Dive Brief:
- The U.S. Department of Energy's (DOE) proposal to save coal and nuclear plants from retirement could cost $34 billion, according to a new Brattle analysis prepared for Advanced Energy Economy (AEE).
- While details remain scarce, earlier this summer a draft DOE memo surfaced, sketching out a plan to have the federal government purchase electricity or generation capacity from coal and nuclear plants for two years.
- According to the new analysis, direct costs to keep the plants running would be about $17 billion annually, depending on how the plan rolls out and which coal and nuclear plants qualify. The analysis does not include any potential impacts of the government's purchase on competitive markets, although some of the business groups that funded the study have voiced their concerns about what they believe could be negative consequences for consumers and the market if the bailouts were to occur.
Dive Insight:
Along with AEE, the report was funded by a wide range of energy groups and represents a general lack of support for the controversial subsidy proposal, not just among renewables-focused stakeholders, but those with carbon emissions as well.
The plan "could raise costs on American consumers and fundamentally hurt the administration's goal of American energy dominance throughout the world," Todd Snitchler, market development group at the American Petroleum Institute (API), said in a statement.
While renewables and storage are increasingly being looked at to replace natural gas, there is also widespread acceptance that gas turbines will have a role to play on the United States' grid for some time.
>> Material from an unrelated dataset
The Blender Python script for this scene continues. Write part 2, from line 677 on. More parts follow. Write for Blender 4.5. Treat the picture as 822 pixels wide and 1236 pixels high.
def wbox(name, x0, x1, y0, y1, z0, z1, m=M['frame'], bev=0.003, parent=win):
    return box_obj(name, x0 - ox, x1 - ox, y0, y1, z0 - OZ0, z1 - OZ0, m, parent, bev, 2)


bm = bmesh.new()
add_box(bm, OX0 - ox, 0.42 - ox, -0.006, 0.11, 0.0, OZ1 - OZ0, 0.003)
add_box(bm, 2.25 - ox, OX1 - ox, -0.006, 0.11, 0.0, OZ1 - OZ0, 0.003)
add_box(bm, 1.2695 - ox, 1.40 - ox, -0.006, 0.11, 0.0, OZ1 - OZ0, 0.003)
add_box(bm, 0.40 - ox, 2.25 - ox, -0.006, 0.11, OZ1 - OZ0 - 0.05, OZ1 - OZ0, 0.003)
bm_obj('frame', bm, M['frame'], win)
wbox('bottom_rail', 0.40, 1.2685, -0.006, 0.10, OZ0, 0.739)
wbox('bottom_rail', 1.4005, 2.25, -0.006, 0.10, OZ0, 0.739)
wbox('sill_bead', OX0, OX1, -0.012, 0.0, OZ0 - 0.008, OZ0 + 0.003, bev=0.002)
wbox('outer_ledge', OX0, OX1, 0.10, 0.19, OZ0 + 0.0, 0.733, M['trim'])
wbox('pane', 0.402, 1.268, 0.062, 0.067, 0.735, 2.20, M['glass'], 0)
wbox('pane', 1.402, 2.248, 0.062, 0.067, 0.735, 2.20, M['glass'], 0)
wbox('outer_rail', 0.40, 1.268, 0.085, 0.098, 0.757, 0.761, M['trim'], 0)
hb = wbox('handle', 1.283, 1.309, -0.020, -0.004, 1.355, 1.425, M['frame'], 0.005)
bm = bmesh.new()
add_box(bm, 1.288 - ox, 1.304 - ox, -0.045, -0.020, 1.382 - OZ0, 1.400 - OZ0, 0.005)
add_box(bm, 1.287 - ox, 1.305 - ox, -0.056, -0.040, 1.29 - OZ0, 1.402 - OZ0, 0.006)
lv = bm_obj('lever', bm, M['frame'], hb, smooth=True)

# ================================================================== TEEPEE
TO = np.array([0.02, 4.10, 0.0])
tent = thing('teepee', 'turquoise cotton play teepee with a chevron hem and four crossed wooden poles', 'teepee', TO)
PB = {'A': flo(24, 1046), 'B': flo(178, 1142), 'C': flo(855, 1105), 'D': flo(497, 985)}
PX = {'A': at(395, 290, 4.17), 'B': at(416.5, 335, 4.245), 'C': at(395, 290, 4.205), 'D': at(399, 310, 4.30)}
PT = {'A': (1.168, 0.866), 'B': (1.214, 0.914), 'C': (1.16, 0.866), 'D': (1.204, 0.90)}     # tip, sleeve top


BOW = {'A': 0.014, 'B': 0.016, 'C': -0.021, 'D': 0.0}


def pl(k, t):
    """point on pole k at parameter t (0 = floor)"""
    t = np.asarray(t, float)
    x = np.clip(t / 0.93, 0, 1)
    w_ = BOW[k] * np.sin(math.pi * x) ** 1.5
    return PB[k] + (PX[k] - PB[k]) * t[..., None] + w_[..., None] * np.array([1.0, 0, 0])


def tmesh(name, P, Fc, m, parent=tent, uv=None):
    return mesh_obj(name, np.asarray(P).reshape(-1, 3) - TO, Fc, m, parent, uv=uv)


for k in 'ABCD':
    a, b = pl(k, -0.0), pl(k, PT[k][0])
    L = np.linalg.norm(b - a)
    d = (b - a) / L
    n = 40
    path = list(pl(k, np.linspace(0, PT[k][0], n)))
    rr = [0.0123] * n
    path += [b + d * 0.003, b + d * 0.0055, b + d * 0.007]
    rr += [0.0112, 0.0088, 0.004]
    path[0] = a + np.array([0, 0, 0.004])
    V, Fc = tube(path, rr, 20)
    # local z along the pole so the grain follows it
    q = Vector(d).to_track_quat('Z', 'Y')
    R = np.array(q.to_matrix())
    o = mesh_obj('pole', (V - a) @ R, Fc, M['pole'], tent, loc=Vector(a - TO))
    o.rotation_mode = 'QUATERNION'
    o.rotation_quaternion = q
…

Coal and nuclear plants, facing more stringent environmental requirements and higher operating costs, respectively, have struggled to compete with plants fueled by cheap natural gas.
Keeping nuclear plants online has broader support because of their emissions-free generation. However, the deterioration of both industries, coupled with President Trump's campaign promises to revive the nation's ailing coal industry, in part, lead to the administration's proposal.
The new Brattle analysis looks at multiple ways the administration might roll out its plan, in an attempt to figure out what the two-year subsidy program might cost, and reaches three broad tranches of estimates.
If uniform payments were given to all coal and nuclear plants reflecting their average financial shortfall, the cost would be $16.7 billion per year, or about $34 billion for the two year program. If payments are only given to plants facing financial shortfalls, the cost would run $9.7 billion to $17.2 billion annually, or $20 billion to $34 billion for the duration.
If power plant owners were also granted a return on their invested capital in addition to payments for operating shortfalls, Brattle said the costs could reach $20 billion to $35 billion annually.
"Arresting the retirement of uneconomic generating assets in the current market environment will likely prove quite costly," the report concluded.
Importantly, given criticism of the plan, the Brattle report notes that the estimates "do not account for any distortionary effects on the operation of competitive wholesale markets, or the long-run implications of re-regulating a substantial portion of the generation fleet."
AEE, API, the American Wind Energy Association, Electric Power Supply Association and Natural Gas Supply Association were among those funding the report.
The Trump administration has tried to deflect criticism that the plan would upend competitive electricity markets, by focusing on what they view as national security issues related to electric reliability.
Secretary of Energy Rick Perry last month said "the economics is secondary from my perspective. There is the potential to see some really chaotic attacks in this country. That is DOE's responsibility to make sure that does not happen."
CORRECTION: A previous version of this story incorrectly stated the direct costs to keep the plants running. They would be about $17 billion annually, according to the report.